● **THE PROBLEM**:
From the first line of the data through the line containing "COL = scene.collection", return each line exactly.

● **DATASET CONTENT**:
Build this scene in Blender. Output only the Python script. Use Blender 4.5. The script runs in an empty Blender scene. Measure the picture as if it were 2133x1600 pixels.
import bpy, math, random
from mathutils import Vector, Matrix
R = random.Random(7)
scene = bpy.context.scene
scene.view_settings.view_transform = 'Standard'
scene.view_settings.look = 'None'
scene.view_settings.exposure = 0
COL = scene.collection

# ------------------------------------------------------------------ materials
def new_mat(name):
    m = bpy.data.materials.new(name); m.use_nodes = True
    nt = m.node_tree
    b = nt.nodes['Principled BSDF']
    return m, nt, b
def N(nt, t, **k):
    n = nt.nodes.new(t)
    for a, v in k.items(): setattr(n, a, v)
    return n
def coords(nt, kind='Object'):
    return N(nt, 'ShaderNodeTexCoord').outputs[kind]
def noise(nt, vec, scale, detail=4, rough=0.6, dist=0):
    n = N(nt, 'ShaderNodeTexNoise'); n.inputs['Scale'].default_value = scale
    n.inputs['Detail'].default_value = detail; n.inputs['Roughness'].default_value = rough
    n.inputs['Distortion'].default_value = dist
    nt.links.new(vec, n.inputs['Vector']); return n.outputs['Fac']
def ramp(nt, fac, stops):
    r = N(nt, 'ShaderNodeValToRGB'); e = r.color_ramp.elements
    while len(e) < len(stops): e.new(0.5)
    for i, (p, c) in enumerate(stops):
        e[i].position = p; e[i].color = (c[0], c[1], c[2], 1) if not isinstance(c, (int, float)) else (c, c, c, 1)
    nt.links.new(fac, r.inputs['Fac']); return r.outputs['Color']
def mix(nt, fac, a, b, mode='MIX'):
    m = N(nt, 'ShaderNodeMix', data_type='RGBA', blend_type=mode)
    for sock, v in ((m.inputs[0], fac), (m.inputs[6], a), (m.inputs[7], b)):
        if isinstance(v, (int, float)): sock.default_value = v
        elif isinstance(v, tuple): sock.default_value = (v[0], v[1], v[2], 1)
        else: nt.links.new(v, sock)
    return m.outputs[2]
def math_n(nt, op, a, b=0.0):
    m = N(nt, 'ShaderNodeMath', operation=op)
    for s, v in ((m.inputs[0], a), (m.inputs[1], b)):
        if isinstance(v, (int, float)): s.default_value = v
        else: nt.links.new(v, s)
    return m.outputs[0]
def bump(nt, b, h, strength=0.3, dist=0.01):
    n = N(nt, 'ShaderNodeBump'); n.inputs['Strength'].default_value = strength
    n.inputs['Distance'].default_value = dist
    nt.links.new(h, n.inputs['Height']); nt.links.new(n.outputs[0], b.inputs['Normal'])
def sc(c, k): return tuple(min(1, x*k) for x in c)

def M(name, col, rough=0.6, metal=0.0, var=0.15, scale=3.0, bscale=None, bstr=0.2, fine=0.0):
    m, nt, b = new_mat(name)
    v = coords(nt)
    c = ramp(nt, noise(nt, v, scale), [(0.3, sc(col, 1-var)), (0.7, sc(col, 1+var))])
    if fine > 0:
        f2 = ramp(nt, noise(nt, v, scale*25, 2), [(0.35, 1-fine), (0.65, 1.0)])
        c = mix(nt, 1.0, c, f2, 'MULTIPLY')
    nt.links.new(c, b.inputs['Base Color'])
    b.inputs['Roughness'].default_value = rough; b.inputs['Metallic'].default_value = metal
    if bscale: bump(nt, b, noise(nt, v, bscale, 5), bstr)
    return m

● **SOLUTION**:
Build this scene in Blender. Output only the Python script. Use Blender 4.5. The script runs in an empty Blender scene. Measure the picture as if it were 2133x1600 pixels.
import bpy, math, random
from mathutils import Vector, Matrix
R = random.Random(7)
scene = bpy.context.scene
scene.view_settings.view_transform = 'Standard'
scene.view_settings.look = 'None'
scene.view_settings.exposure = 0
COL = scene.collection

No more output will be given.